# Data block
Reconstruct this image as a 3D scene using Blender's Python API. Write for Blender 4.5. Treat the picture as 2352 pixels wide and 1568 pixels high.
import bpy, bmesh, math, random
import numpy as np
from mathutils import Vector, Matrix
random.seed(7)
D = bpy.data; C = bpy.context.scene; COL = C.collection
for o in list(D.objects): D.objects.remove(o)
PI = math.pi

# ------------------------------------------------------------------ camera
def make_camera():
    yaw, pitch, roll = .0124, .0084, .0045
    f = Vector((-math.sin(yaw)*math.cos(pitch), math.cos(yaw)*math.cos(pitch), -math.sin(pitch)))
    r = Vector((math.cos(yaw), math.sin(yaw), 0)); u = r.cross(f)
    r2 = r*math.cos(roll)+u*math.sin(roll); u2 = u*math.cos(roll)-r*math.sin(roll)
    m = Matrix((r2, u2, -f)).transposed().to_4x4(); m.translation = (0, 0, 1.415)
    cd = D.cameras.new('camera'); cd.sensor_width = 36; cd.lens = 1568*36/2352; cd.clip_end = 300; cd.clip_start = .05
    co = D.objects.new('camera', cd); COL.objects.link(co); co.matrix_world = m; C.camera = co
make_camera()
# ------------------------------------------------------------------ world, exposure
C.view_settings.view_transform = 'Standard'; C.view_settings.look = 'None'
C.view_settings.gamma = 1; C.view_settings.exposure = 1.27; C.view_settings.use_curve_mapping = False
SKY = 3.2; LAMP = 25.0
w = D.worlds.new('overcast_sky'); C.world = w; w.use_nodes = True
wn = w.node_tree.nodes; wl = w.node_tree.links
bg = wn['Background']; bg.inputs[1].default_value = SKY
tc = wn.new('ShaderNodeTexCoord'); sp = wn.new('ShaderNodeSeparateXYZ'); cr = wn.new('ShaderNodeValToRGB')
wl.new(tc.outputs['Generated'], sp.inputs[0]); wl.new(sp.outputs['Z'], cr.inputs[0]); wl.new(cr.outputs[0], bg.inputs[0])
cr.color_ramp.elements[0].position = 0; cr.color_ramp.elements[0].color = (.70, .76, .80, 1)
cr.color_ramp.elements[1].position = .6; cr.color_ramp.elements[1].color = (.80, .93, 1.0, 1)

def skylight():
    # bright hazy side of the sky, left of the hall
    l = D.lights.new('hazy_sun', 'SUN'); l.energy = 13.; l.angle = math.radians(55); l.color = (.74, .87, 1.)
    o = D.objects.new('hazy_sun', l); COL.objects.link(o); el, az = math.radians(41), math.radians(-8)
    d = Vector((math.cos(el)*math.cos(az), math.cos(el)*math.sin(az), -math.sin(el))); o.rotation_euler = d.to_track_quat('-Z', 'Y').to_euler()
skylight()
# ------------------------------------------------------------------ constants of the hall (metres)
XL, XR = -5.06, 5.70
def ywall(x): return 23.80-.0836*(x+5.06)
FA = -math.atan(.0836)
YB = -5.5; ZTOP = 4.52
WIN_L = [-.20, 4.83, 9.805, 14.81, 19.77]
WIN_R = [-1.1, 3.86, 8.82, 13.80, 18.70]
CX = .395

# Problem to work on
Starting at the top of the data above, repeat every line exactly until the line containing "cr.color_ramp.elements[1].position = .6;" has been given, then stop.

# Problem solution
Reconstruct this image as a 3D scene using Blender's Python API. Write for Blender 4.5. Treat the picture as 2352 pixels wide and 1568 pixels high.
import bpy, bmesh, math, random
import numpy as np
from mathutils import Vector, Matrix
random.seed(7)
D = bpy.data; C = bpy.context.scene; COL = C.collection
for o in list(D.objects): D.objects.remove(o)
PI = math.pi

# ------------------------------------------------------------------ camera
def make_camera():
    yaw, pitch, roll = .0124, .0084, .0045
    f = Vector((-math.sin(yaw)*math.cos(pitch), math.cos(yaw)*math.cos(pitch), -math.sin(pitch)))
    r = Vector((math.cos(yaw), math.sin(yaw), 0)); u = r.cross(f)
    r2 = r*math.cos(roll)+u*math.sin(roll); u2 = u*math.cos(roll)-r*math.sin(roll)
    m = Matrix((r2, u2, -f)).transposed().to_4x4(); m.translation = (0, 0, 1.415)
    cd = D.cameras.new('camera'); cd.sensor_width = 36; cd.lens = 1568*36/2352; cd.clip_end = 300; cd.clip_start = .05
    co = D.objects.new('camera', cd); COL.objects.link(co); co.matrix_world = m; C.camera = co
make_camera()
# ------------------------------------------------------------------ world, exposure
C.view_settings.view_transform = 'Standard'; C.view_settings.look = 'None'
C.view_settings.gamma = 1; C.view_settings.exposure = 1.27; C.view_settings.use_curve_mapping = False
SKY = 3.2; LAMP = 25.0
w = D.worlds.new('overcast_sky'); C.world = w; w.use_nodes = True
wn = w.node_tree.nodes; wl = w.node_tree.links
bg = wn['Background']; bg.inputs[1].default_value = SKY
tc = wn.new('ShaderNodeTexCoord'); sp = wn.new('ShaderNodeSeparateXYZ'); cr = wn.new('ShaderNodeValToRGB')
wl.new(tc.outputs['Generated'], sp.inputs[0]); wl.new(sp.outputs['Z'], cr.inputs[0]); wl.new(cr.outputs[0], bg.inputs[0])
cr.color_ramp.elements[0].position = 0; cr.color_ramp.elements[0].color = (.70, .76, .80, 1)
cr.color_ramp.elements[1].position = .6; cr.color_ramp.elements[1].color = (.80, .93, 1.0, 1)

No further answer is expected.